More advanced alloys which not only give high integrity to terminations but are suitable for magnet wire after standard hot annealing, have been developed by additions of a third element to improve the distribution and morphology of the stabilizing particles; examples are 0.5% Fe with 0.5% Co and 0.5% Fe with 0.2-0.4% Si.

The development and patenting of such high Fe additions were remarkable since industry generally considered Fe as impurity to be limited to less than 0.4%. These alloys, with operating tensile strengths of 110-130 MPa, are not intended to complete against high strength wire for overhead lines such as 6201 alloy (0.7% Si, 0.8% Mg) in which 305-330 MPa are attained with a sacrifice in conductivity to 54% lACS.

Processing and Microstructure

In continuous casting, as typically practiced, a bar of about 50 cm2 is produced at 16 m/min on a 2.5 m diameter copper wheel. The rapid solidification results in a 20 μm dendrite arm spacing and eutectic rod cpacing of about 0.2 μm with a supersaturation of about 0.1% Fe. As explained later these very fine particles play important role in stabilizing the substructure while being incapable of nucleating recrystalization.

The bar, direct from the casting wheel is reduced 98.6% to 0.7 cm2 in a 13 stand rolling mill. The cast structure is broken down as the grains are elongated and reduced in thickness to about 2.5 μm. Within them, a substructure is formed which becomes progressively refined as the temperature declines from 485 to 180°C.

The eutectic colonies extended and dispersed longitudinally, are brought closer together transversely. The particles are rotated bent and fractured into shorter segments. The rod is cooled before coiling to avoid nonuniform sub grain coalescence. In continuous practice, the rod goes directly to wire drawing without intermediate annealing. As a result the hot-worked substructure, instead of statically recrystallized grains, is carried into the drawing process.

Strain hardening in hot working decreases in rate as temperature but increases as strain rate. The lower rate compared to cold working is the result of dynamic recovery, i.e. reduced accumulation of dislocations because of annihilations and combinations.

The presence of sub grains in hot worked aluminum has been known for some time but without quantitative determination of the dimensions or the effects on properties. As temperature rises from 200-450°C, the cold yield strength of the hot worked product substantially decreases from the strengthening produced by 97.5% cold rolling.

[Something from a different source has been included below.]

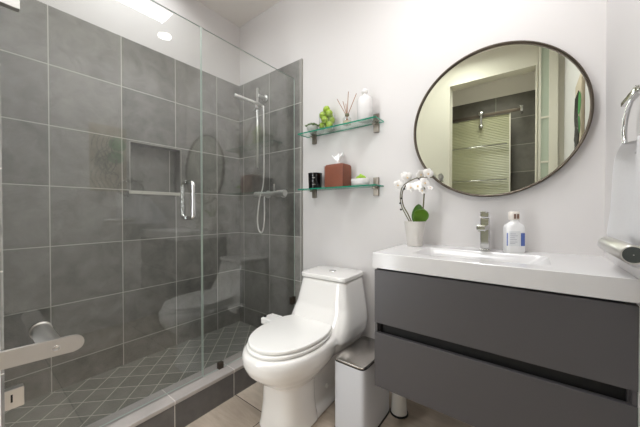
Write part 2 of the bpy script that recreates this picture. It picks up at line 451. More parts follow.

As has been observed in many hot worked metals, the yield strength is inversely proportional to sub grain diameter. Because the temperature is lower and the strain rate higher in a given pass than those in the previous one, substructure "inherited" from, i.e. carried forward from, the latter is altered by addition of dislocations to the existing walls to raise their density and by formation of new walls to subdivide the subgrains reducing their size.

Since the strength varies as the square root of the dislocation density, the strength increases by a factor of 1.3. The 0.5 Fe-0.5 Co alloy has a higher density of particles and a subgrain size of 0.85 μm with a yield stress of 140 MPa. The electrical conductivity is reduced by the dislocation substructure but, because of the dynamic recovery, not as much as for metal cold worked to the same strain. The conductivity of 0.65 Fe as rolled rod is 60.4% lACS whereas that of 0.5 Fe-0.5 Co is 59.8% IACS.